The advantage I bring could be called “a fresh perspective” but I think that is a misleading term.  A fresh perspective implies that I have something new to add, but what I often add is an observation, without judgement or even an understanding. It is not an outside perspective but rather a reflection of the team’s existing understanding. My dumb questions and summarising of what I hear and see allow the team to step back and see what they are doing more clearly.

I might ask “what does you designer do?” when the answer is likely to be “they design things” or I might ask why a goal is important to the team, when everyone has already been in a discussion about the importance of the goal. 

My ignorance is a superpower, because as much as the questions are ignorant, they are also free from the many assumptions that a good team will make before and during their conversations that they are having.

So, my coaching goal here is just to reflect what the team are saying and ask questions that nobody else would be ignorant enough to ask (or maybe “free enough from preconceptions” is how I might phrase that on a resume).

However, offering ignorance as a service is not as popular as I would like it to be.  There is often an assumption that an agile coach should be able to assess the team, make some decisions about where there are gaps or opportunities and then set some clear goals to work toward.

This is a minor dilemma for me because I do see the value of going beyond ignorance and to start understanding what is happening at a deeper level. For example, being able to notice bottlenecks and their recurring causes can come from spending some time with the team. The coach is still curious but no longer truly ignorant.

In fact the team might notice that the coaches questions are changing a little at this point. They are still asking both clarifying and probing questions but the balance might be shifting from clarifying to probing. If you are not familiar with these terms, you can read this simple explanation https://global.indiana.edu/documents/global-perspectives/clarifying-and-probing-questions-handout-step-2-define.pdf

But then we might go one step further and move from sharing observations about the team’s interaction and flow of work, toward assessing those things in detail and sharing interpretations. 

Now we might analyse information in detail (cycle time, team interaction) before consolidating our understanding and sharing our conclusions with the team.  This can be valuable and I think it is what a lot of teams (and their leaders) are looking for when they have a coach.

But the new value of coach driven analysis and direction setting might be coming at a cost.

The team gains greater clarity in identifying key areas for improvement, the coach gets to provide some concrete advice to the team and the leadership team get to see evidence of how the coach is adding value.
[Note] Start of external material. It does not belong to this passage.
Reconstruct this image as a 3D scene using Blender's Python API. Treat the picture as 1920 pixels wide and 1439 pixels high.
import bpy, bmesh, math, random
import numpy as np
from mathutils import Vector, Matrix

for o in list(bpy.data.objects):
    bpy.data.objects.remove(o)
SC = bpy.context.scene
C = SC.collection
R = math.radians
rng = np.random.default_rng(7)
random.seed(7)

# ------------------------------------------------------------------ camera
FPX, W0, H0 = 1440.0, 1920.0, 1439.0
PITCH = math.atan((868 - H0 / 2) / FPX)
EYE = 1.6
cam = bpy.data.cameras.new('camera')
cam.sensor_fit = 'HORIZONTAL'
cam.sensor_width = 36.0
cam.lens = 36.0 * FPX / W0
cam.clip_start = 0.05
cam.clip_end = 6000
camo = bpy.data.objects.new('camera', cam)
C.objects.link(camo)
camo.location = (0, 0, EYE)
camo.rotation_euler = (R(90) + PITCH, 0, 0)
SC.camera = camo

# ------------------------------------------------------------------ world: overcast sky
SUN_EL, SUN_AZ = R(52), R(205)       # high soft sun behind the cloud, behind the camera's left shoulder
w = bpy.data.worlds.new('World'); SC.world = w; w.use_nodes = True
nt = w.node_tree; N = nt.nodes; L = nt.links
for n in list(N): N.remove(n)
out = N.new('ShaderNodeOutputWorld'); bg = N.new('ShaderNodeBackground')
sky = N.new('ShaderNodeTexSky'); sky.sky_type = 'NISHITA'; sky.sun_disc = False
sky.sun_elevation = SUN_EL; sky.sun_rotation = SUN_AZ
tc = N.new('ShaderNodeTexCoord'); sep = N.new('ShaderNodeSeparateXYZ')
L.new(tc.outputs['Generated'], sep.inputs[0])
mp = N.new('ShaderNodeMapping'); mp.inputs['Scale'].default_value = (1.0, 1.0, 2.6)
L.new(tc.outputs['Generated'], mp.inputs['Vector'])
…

However the team and coach might cease to question their preconceptions and assumptions as closely (since they are now shared assumptions) and the team might delegate some of the ownership of their improvement journey to the coach.

I suppose that teams need different things at different times, so there is a place for both the advice of the coach and their curiosity.  There is sometimes a need for someone outside the team to provide erudite analysis and outside experience. At other times, there is a need for the coach to avoid stepping in to guide the team forward to what they know (assume?) is a better place to be.

Ideally, for me, the role of the coach is to help the team to develop the curiosity and the skills to ask their own questions. In practice though, sometimes there is a need (or at least a desire) for the coach to provide a more detailed assessment of the team and their current performance, so that they can recommend and drive towards a better outcome for both the team and their stakeholders.

I wonder where the balance is for me with the people I am working with at the moment. Perhaps it is a good time for me to turn my ignorance power back on and start to ask myself some questions about my current assumptions as a coach.